In short, I hope your story is the thing you want to escape to, not the thing you want to escape from.
That’s how I feel about the stories I work with. And they’re not even my stories!
Yesterday morning, I began recording a new-to-me episode format for Your Next Draft. It’s a behind-the-scenes “week in the life” episode, where every day this week I’ll check in in the morning and evening to let you know what I’m working on and how it goes.
Gotta be honest—it’s a pretty vulnerable kind of episode for me. Do I share my work hours and the breaks I do (or don’t) take? Do I admit that sometimes I work 11-hour days? Do I try to time the week I share for a week when I might work more “reasonable” hours, even if that week is, er, less representative of my norm?
These questions are thrown into sharp relief in the context of a podcast I’m recording to share publicly. But they’re not new. I’ve been wrestling with them personally and with coworkers and friends since the day I launched my business and went full-time into editing in 2022.
What is “work/life balance”?
How do you take a break from the thing you love doing . . . when the thing you love doing is what you want to do when you’re taking a break?
When do you pour more time and energy into the work, and when do you draw a boundary and step back?
For me, the word is “work,” because story is my job.
For you, the word is “writing,” or “editing,” or “revising,” because story is your passion.
(If it’s not already abundantly clear, story is my passion, too.)
There are times when I work [edit] for 11 hours to the exclusion of other things I love because deadlines are looming and the work must get done, and it takes every drop of creative energy I have in me and leaves me wrung out, in desperate need of rest.
And there are times when I work [edit] for 11 hours because I love the work so much and I don’t want to walk away, and when I finally set it down, I struggle to fall asleep because my mind is spinning with ideas and I can’t wait to do it all again the next day.
There’s no singular right answer here.
And honestly? That is the foundation of all great stories.
Great stories present us with a tension between values with no clear, singular, universally “right” answer. Sometimes, prioritizing one value is the better choice. And sometimes, prioritizing the other value is the better choice.
It all depends on the specific details of an individual’s situation, the goals they’re pursuing, and the values that matter most to them in that context.
In other words: sometimes, your best choice is to keep writing. And sometimes, your best choice is to walk away.
Is today a day when you should keep going?

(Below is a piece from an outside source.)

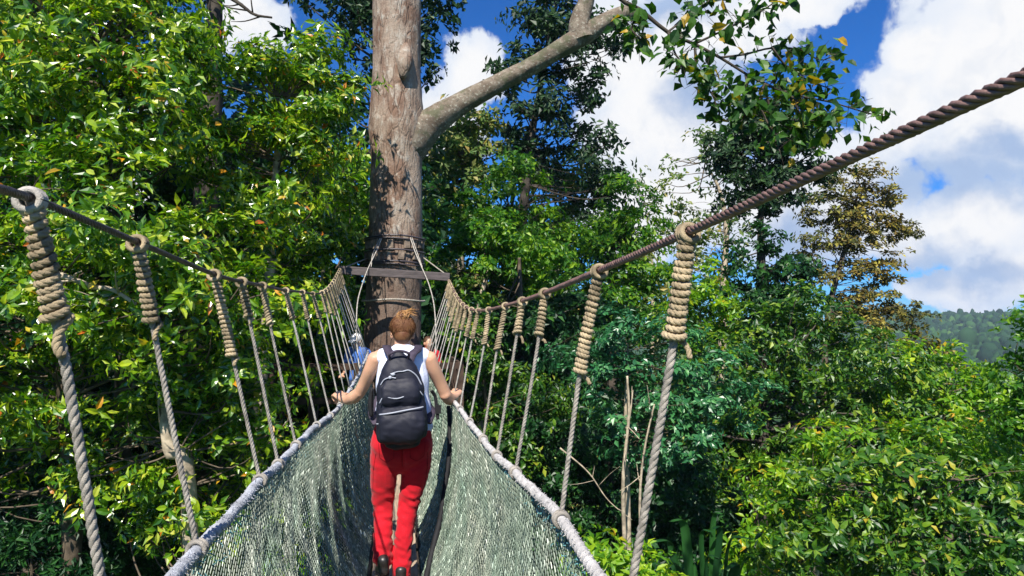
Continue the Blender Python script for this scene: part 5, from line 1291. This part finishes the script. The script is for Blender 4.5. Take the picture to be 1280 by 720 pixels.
for t, bi in tips:
    if nl >= 300: break
    # short petiole and leaf
    e = RNG.normal(size=3); e[2] -= .6; e = unit(e); L_ = random.uniform(.085, .15)
    p = t + unit(RNG.normal(size=3)) * random.uniform(.02, .15)
    nrm = unit(np.array([-.2, -.7, .55]) + RNG.normal(0, .55, 3))
    leaf_object(M['leaf_over'], p, e, nrm, L_, L_ * random.uniform(.26, .36), ov); nl += 1
X_ = [(t, b) for t, b in tips for _ in range(2)]
P = np.array([np.array(tuple(t)) for t, b in X_]) + RNG.normal(0, .075, (len(X_), 3)); n = len(P)
dv = unit(RNG.normal(size=(n, 3)) + np.array([0, 0, -.6])); nv = unit(np.array([-.2, -.7, .55]) + RNG.normal(0, .55, (n, 3))); L = RNG.uniform(.06, .12, n)
V, fa = leaf_arrays(P, dv, nv, L, L * RNG.uniform(.26, .36, n)); link('small_leaves', mesh_np('small_leaves', V, fa), M['leaf_over'], ov, kind='stuff')
# small sprays joining those leaves to the twigs
mb = MB()
for t, bi in tips:
    d = unit(RNG.normal(size=3)); L_ = random.uniform(.06, .2); mb.tube([t, t + d * L_ * .5 + np.array([0, 0, .01]), t + d * L_], [.003, .0025, .0015], 3, caps=False)
mb.build('petioles', M['dark_bark'], ov, kind='stuff')
# upper part of the same foliage: leaves at the very top between 880 and 1040 px
stem('overhead_twig', 'thin dark twig crossing the sky gap at the top left', [(285, -5), (300, 5), (318, 18), (340, 22)], 9.0, .03, 'dark_bark', 'branch')

# ---- woods on the far hills: thousands of separate rounded crowns, too many to count
ib = bmesh.new(); bmesh.ops.create_icosphere(ib, subdivisions=2, radius=1.0); iv = np.array([tuple(v.co) for v in ib.verts]); itf = np.array([[v.index for v in f.verts] for f in ib.faces]); ib.free()
n = 2600
ang = RNG.uniform(.44, .69, n); rr_ = RNG.uniform(380, 960, n)
dd = rr_ * np.cos(ang); ll = rr_ * np.sin(ang); gx = dd * FXY[0] + ll * RXY[0]; gy = dd * FXY[1] + ll * RXY[1]
keep = vnoise(gx, gy, 110, 12) < .66; gx = gx[keep]; gy = gy[keep]; n = len(gx)
z0 = ground(gx, gy) + canopy(gx, gy) * .95; rad = RNG.uniform(1.6, 4.6, n) * RNG.uniform(.7, 1.2, n); hs = RNG.uniform(.8, 1.9, n)
V = iv[None] * (1 + RNG.normal(0, .17, (n, len(iv)))[..., None]) * rad[:, None, None] * np.stack([np.ones(n), np.ones(n), hs], -1)[:, None, :] + np.stack([gx, gy, z0 + rad * .6], -1)[:, None, :]
far_m = pmat('far_crowns', (0.03, 0.075, 0.025), 0.9, 0.1, 1, .3)
t_ = NT(far_m.node_tree); g_ = t_.new('ShaderNodeNewGeometry')
t_.set(t_.n['Principled BSDF'].inputs['Base Color'], t_.ramp(g_.outputs['Random Per Island'], [(0, (0.008, 0.025, 0.014)), (.6, (0.018, 0.050, 0.022)), (.9, (0.035, 0.09, 0.025)), (1, (0.08, 0.15, 0.04))]))
tag(link('far_woods', mesh_np('far_woods', V.reshape(-1, 3), (itf[None] + (np.arange(n) * len(iv))[:, None, None]).reshape(-1, 3), True), far_m), 'distant wooded hillside of dark and light green crowns under the clouds', 'woods', None, 'stuff')

# ---- undergrowth covering the slope
n = 11000
ang = RNG.uniform(-.95, .95, n); rr_ = 7 + 60 * RNG.uniform(0, 1, n) ** 1.3
dd = rr_ * np.cos(ang); ll = rr_ * np.sin(ang); gx = dd * FXY[0] + ll * RXY[0]; gy = dd * FXY[1] + ll * RXY[1]
gzv = ground(gx, gy) + RNG.uniform(0, 1.6, n) ** 2 * .6
C = np.stack([gx, gy, gzv], -1); Nn = unit(RNG.normal(0, .45, (n, 3)) + np.array([0, 0, 1]))
P, dv, nv, L, Wd = leaves_on(C, Nn, 5, 0.34, .28)
V, fa = leaf_arrays(P, dv, nv, L, Wd, True)
tag(link('undergrowth', mesh_np('undergrowth', V, fa), M['leaf_dark']), 'dark broad leaved undergrowth covering the forest floor', 'undergrowth', None, 'stuff')

# ------------------------------------------------------------------ air
def haze():
    mb = MB(); mb.box((0, 0, (HZ0 + HZ1) / 2), (3300, 3300, HZ1 - HZ0))
    m = bpy.data.materials.new('thin_blue_haze'); m.use_nodes = True; t = NT(m.node_tree); t.n.clear()
    o = t.new('ShaderNodeOutputMaterial'); v = t.new('ShaderNodeVolumePrincipled'); v.inputs['Color'].default_value = (0.62, 0.78, 1.0, 1); v.inputs['Density'].default_value = 0.00022
    t.l.new(v.outputs[0], o.inputs['Volume'])
    h = mb.build('haze', m, smooth=False); tag(h, 'thin bluish haze veiling the distant wooded hills', 'haze', None, 'stuff')
zs = np.zeros(len(bpy.data.objects['ground'].data.vertices) * 3, np.float32); bpy.data.objects['ground'].data.vertices.foreach_get('co', zs)
HZ0 = float(zs[2::3].min()) - 1.5; HZ1 = max(float(zs[2::3].max()), 20.0) + 3
haze()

Or is today a day when you should draw a line and take a break?
I can’t answer that for you.
What I can tell you is this:
Last weekend, I took a full two days off. I edited zero books, and I opened my editor and book coach group chats and forums only like three or four times all weekend. (Hey, I can’t just never think about story.)
Instead of editing, I spent two wonderful days with friends, potting plants and wandering around botanical gardens and eating ice cream and catching up on each other’s lives.

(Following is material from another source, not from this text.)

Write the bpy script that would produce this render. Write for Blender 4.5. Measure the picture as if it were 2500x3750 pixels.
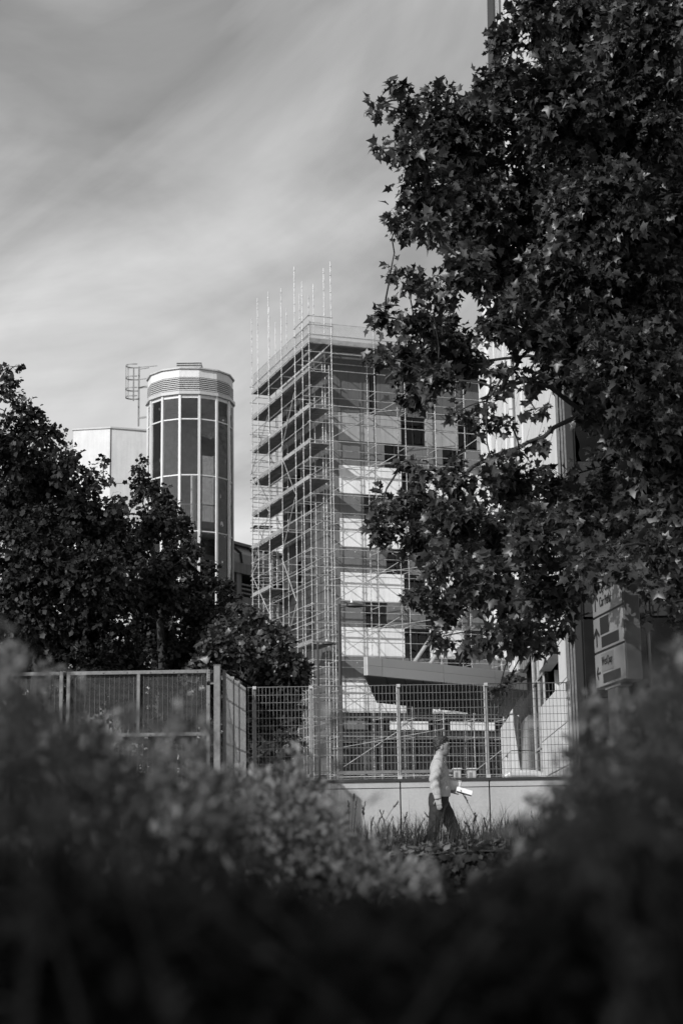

I never traveled more than 25 minutes away from my house. And yet it felt like an entire vacation, a complete context switch, restful and restorative and reinvigorating.
On Friday night, when I picked up my computer to edit a couple podcast episodes for fun, “keep going” was the right answer. My other option that night was to sit on my couch and watch TV, and while there are a lot of great shows out there, I just really wanted to relisten to the awesome interview I’d held earlier that week.

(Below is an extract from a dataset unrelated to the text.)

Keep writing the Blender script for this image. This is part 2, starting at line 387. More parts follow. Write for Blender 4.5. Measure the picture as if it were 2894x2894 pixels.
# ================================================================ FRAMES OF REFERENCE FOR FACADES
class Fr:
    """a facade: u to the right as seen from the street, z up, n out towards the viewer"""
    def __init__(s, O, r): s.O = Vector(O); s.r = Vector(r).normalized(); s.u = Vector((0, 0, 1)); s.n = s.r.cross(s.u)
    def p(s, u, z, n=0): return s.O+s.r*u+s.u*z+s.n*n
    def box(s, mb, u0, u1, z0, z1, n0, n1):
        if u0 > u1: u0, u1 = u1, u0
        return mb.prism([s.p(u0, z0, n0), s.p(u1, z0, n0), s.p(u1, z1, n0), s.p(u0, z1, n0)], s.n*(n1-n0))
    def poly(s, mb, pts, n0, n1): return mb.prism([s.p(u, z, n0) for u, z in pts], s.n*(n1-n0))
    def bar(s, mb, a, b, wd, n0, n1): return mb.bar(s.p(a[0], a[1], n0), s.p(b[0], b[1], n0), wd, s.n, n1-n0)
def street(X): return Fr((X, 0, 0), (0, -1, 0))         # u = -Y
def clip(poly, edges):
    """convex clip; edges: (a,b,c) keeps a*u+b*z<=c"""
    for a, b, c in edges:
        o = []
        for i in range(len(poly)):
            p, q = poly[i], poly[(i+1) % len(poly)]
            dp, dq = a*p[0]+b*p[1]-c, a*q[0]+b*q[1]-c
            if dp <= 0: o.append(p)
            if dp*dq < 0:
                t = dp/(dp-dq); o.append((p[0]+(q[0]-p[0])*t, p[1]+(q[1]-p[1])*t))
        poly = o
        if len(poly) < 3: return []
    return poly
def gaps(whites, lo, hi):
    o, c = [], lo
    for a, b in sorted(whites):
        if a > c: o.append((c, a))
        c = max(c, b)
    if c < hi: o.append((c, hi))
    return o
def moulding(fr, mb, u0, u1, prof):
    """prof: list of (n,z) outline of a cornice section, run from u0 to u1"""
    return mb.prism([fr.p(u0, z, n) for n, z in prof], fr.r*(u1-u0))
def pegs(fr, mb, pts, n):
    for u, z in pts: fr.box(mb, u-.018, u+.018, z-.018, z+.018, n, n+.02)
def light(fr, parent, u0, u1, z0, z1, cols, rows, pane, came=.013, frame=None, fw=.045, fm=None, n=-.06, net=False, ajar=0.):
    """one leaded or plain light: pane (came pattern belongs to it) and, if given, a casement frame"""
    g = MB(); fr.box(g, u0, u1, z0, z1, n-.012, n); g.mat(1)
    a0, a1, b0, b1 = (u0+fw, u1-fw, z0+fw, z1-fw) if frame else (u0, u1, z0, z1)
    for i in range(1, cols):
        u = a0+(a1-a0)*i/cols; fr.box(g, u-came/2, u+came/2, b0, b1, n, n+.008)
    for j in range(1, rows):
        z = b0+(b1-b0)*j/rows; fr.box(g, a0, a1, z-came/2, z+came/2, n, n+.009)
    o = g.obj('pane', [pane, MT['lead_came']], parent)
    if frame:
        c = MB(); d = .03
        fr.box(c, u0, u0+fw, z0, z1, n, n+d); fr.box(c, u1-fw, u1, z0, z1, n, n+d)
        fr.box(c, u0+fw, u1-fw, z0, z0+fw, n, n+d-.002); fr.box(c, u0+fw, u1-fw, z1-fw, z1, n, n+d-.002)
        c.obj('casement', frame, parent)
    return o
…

And on Saturday and Sunday, when I set it all aside and focused on my friends, “take a break” was the right answer. Friends I hadn’t seen in years were coming to visit, and I didn’t want to miss a minute with them.
The piece that made the weekend feel like a vacation, that made setting story down feel worth it, is that I filled the time with other things I value as deeply as I value storytelling. I filled the time with friendships that matter to me and time outside with living things. And ice cream, of course.
It all comes back to the tension between values—the value of storytelling, and the value of friendship. The passion I love, and the people I love.
The story you love, and all the other things that keep your life going and bring you purpose and meaning and joy.
I don’t love story any less for having taken a two-day vacation. In fact, I’m itching to get back into it.
And if I find myself working another late night tonight, you can bet it’ll be because I’m so energized and excited that I can’t bring myself to put story down.
How about you? Is it time to lean in, or time to step back? Is the answer the same today as it was yesterday? Will it change tomorrow?
There’s no singular answer here, only the one that’s right for you, right now.
Whatever you choose, your story will always be waiting, ready for you to escape to it whenever you need.
Happy editing,
Alice
P.S. This is a subtle story structure lesson. What question does your protagonist face that has no singular right answer, but a variety of possible "good" choices depending on the context, their goal, and their values?